There is a difference in intelligence between Hazel and Harrogate, the latter being more able to see to his own survival via great schemes that haven’t been thought out all the way through (the bats!) while Hazel’s concentration is more geared towards being sociable, likeable, needing the wealth of simple communication to survive.  But there is an innocence about both that is endearing. 

Steinbeck gives his characters more of an individuality that does not seem as yet as reliant on the another for story.  Although they do touch and meet just as Bud Suttree’s friends and certainly Harrogate stands out as a strong second to Suttree in importance to the narrative.

LITERATURE: Cannery Row – Narrative Structure through Setting

Tuesday, December 27th, 2005


122705l While there seems to be a narrative structure introduced by “In the evening, just at dusk, a curious thing happened on Cannery Row.” (p. 24) for example, the chapters appear more to be unrelated episodes from the overall lives of those characters Steinbeck has presented.

We get the basis of the setting in Lee Chong’s grocery store, then his acquisition of the warehouse which becomes the Palace Flophouse, and then by directing us around the locale we are given Dora and her Bear Flag Restaurant, a whore house she has madamed for fifty years.

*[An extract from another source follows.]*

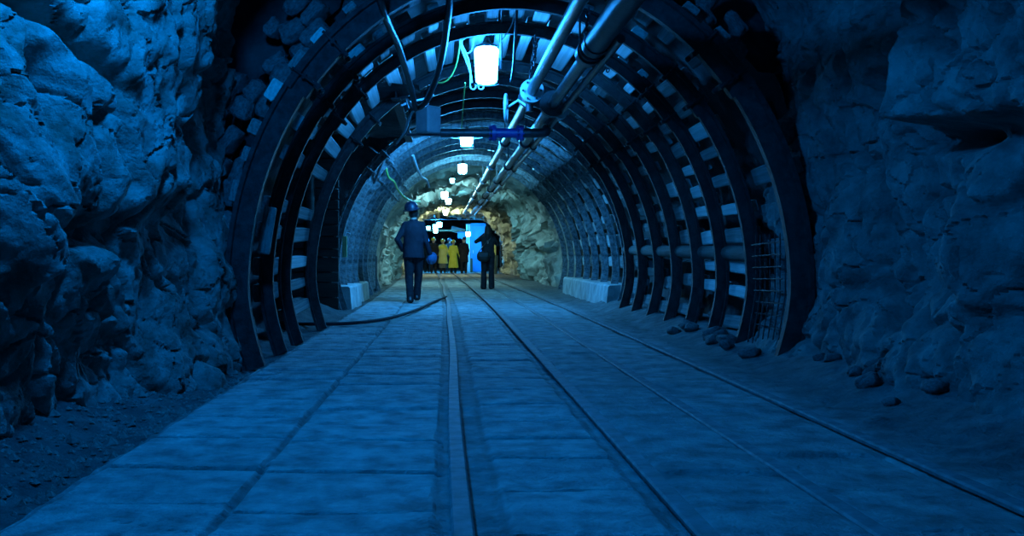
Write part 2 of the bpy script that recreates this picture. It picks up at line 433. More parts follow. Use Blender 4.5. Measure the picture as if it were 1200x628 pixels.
# rock bulkhead round the nearest arch
def bulk(u, r):
    p, n, t = prof(u, r, 8.0)
    return (p.x, 8.0+facet(p.x, 0, p.z, 2.2)*.12+.4*(r-.3), p.z)
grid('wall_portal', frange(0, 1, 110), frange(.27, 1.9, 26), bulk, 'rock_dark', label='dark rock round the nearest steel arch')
# outer rock shell of the arched tunnel (left side open at the side passage)
def shell(u, d, off=.42):
    p, n, t = prof(u, off, d); k = facet(p.x, d, p.z, 1.6)*.08+fr(p.x, d, p.z, 1.3, 3)*.06
    q = p+n*max(-.12, k); return (q.x, q.y, q.z)
u_open = .30
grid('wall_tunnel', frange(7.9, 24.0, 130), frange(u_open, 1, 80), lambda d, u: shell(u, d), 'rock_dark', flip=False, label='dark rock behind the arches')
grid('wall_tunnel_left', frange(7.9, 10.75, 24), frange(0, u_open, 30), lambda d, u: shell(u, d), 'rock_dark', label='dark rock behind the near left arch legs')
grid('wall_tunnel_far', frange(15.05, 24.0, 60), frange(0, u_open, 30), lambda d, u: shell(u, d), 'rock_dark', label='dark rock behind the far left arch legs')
# side passage
zs_ = frange(-.1, 3.2, 20)
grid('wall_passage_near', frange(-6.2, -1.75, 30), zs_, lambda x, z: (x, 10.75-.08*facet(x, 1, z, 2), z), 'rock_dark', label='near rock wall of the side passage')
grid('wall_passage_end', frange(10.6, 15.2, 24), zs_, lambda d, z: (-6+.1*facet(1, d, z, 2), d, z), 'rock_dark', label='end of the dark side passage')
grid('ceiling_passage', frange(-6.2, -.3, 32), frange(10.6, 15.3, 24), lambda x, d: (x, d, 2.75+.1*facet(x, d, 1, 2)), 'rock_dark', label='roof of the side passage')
pk = MB()
z = 0.0
while z < 2.72:
    h = random.uniform(.13, .24)
    pk.box((-3.95, 14.98+random.uniform(-.02,.02), z+h/2), (4.5, .06, h-.018), bev=.008); z += h
for x in (-5.6, -4.4, -3.2, -2.15): pk.tube([(x, 14.9, -.02), (x, 14.9, 3.0)], .08, 10)
o = pk.build('wall_timber', 'plank'); o['kind'] = 'structure'; o['label'] = 'dark plank wall across the side passage'
def bulk2(u, r):
    p, n, t = prof(u, r, 15.12)
    return (p.x, 15.1+facet(p.x, 0, p.z, 2.2)*.08, p.z)
grid('wall_junction', frange(0, .62, 70), frange(.12, 1.5, 20), bulk2, 'rock_dark', label='dark rock round the first of the far arches')
# cavern beyond the arches
def cav(u, d):
    t = math.pi*(1.06-1.12*u)
    kx = 2.32+.30*sst(26.5, 23.6, d)+.12*math.sin(d*.7); kz = 2.35+.30*sst(26.5, 23.6, d)-.08*sst(34, 46, d)
    cx = .62-.06*(d-24)/10
    ce, se = math.cos(t), math.sin(t)
    x = cx+kx*math.copysign(abs(ce)**.8, ce); z = .55+kz*math.copysign(abs(se)**.9, se)
    n = Vector((ce, 0, se)); am = 1+.9*sst(.55, .9, u)*gs(d, 0, 31, 0, 3.5, 9)
    k = facet(x*.9, d*.5, z*.9, 1.1)*.22*am + fr(x, d, z, 1.6, 5)*.14*am - crack(x, d*.7, z, 1.3, .08)*.1
    k -= .55*gs(d, u, 31, .90, 2.2, .16)+.25*gs(d, u, 40, .9, 1.6, .2)
    p = Vector((x, d, z))+n*min(.35, k*(.35+.65*sst(23.6, 27, d)))
    return (p.x, p.y, p.z)
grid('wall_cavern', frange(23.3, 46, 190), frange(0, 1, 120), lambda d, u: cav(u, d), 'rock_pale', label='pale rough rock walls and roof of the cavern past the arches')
# end hall
eh = MB(); eh.box((-.3, 66, 1.9), (12, .2, 4)); eh.box((-4.6, 55.5, 1.9), (.2, 21, 4)); eh.box((4.4, 55.5, 1.9), (.2, 21, 4))
eh.box((-3.5, 46.3, 2), (4.2, .3, 4)); eh.box((4.2, 46.3, 2), (3.0, .3, 4))
o = eh.build('wall_end', 'rock_dark'); o['kind'] = 'structure'
eh = MB(); eh.box((0, 55.7, 3.25), (9.6, 20.4, .2)); o = eh.build('ceiling_hall', 'dark_metal'); o['kind'] = 'structure'
eh = MB(); eh.box((0, 57, -.04), (9.6, 20, .06)); o = eh.build('floor_hall', 'concrete'); o['kind'] = 'structure'

# ================================================================== RAILS
RAILP = [(-.055,-.055),(.055,-.055),(.055,-.045),(.010,-.035),(.010,.008),(.030,.016),(.033,.030),(.026,.038),(-.026,.038),(-.033,.030),(-.030,.016),(-.010,.008),(-.010,-.035),(-.055,-.045)]
def rail(x0, top, label, d0=1.0, d1=60, wig=0, phase=0):
    b = MB(); rs = []; d = d0
    while d < d1:
        x = x0+shift(d)+wig*math.sin(d*.75+phase)*.5
        rs.append([(x+px*1.08, d, top-.038+pz) for px, pz in RAILP]); d += .35 if d < 12 else 1.0
    b.rings(rs); return single(b, 'rail', 'rail', label, 'rail', 'narrow gauge rails')
rail(.058, .030, 'left rail of the left track, running almost straight away down the middle', wig=.022, phase=1.3)
rail(.785, .042, 'right rail of the left track, leaving the frame at the bottom edge')
rail(1.36, .012, 'left rail of the right track, worn nearly flush with the floor')
rail(1.945, .030, 'right rail of the right track, nearest the right rock wall')

# ================================================================== STEEL ARCHES
SEC = [(-.065,.14),(-.065,.112),(-.040,.106),(-.030,.0),(.030,.0),(.040,.106),(.065,.112),(.065,.14),(.046,.14),(.017,.022),(-.017,.022),(-.046,.14)]
def sweep(b, d, u0, u1, off, k, zfoot=None, n=None):
    rs = []; n = n or max(6, int(abs(u1-u0)*90))
    for i in range(n+1):
        u = lerp(u0, u1, i/n); p, nr, t = prof(u, off, d)
        rs.append([p+nr*(r*k)+Vector((0, wv*k, 0)) for wv, r in SEC])
    b.rings(rs)
ORD = ['first','second','third','fourth','fifth','sixth','seventh','eighth','ninth','tenth','eleventh','twelfth','thirteenth','fourteenth','fifteenth','sixteenth']
def arch(i, d, k=1.0, u0=0.0, extra='', sm='steel'):
    lab = '%s steel support arch counted from the camera%s' % (ORD[i], extra)
    t = thing('support_arch', lab, 'arch', (CX, d, 0), 'steel support arches')
    j = random.uniform(-.01,.01)
    if u0 == 0:
        b = MB(); sweep(b, d, 0, .33, .0, k); b.build('leg', sm, t)
    b = MB(); sweep(b, d+.001, max(.26, u0), .74, -.018*k, k*.98); b.build('crown_beam', sm, t)
    b = MB(); sweep(b, d, .67, 1, .0, k); b.build('leg', sm, t)
    for u in (([.275, .315] if u0 == 0 else [])+[.685, .725]):
        p, nr, tg = prof(u, .06*k, d); b = MB()
        rot = Matrix((tg, Vector((0,1,0)), nr)).transposed()
        b.box(p+nr*.0, (.05, .17*k, .03), rot, bev=.006); b.box(p-nr*.09*k, (.045, .15*k, .025), rot, bev=.006)
        for sy in (-1, 1):
            b.tube([p+Vector((0, sy*.076*k, 0))-nr*.13*k, p+Vector((0, sy*.076*k, 0))+nr*.09*k], .012, 8)
            b.tube([p+Vector((0, sy*.076*k, 0))-nr*.125*k, p+Vector((0, sy*.076*k, 0))-nr*.10*k], .022, 6)
        b.build('clamp', sm, t)
    return t
NEAR = [7.4, 8.45, 9.4]; MID = [10.3, 11.25, 12.2, 13.2, 14.1]; MU = [.60, 0, .36, .36, .36]; FAR = [15.2, 16.2, 17.3, 18.4, 19.5, 20.7, 21.9, 23.1]
for i, d in enumerate(NEAR): arch(i, d, 1.25 if i == 0 else .85)
for i, d in enumerate(MID): arch(i+3, d, .85, MU[i], ['; only its right half stands', '', ', without a left leg at the side passage', ', without a left leg at the side passage', ', without a left leg at the side passage'][i])
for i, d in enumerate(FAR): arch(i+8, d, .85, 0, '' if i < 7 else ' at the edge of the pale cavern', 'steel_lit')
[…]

This method of grounding the reader within the setting and tieing in the characters to their spaces reminds me of Cormac McCarthy’s Suttree and it is an excellent way of bringing the reader into the world of the story.  While Suttree does follow a more linear narrative structure, we are unsure of the exact passage of time in Cannery Row. Steinbeck’s establishment of setting however does give us the feel of building Cannery Row to its present state at the time of story, and allows some history to reinforce the image.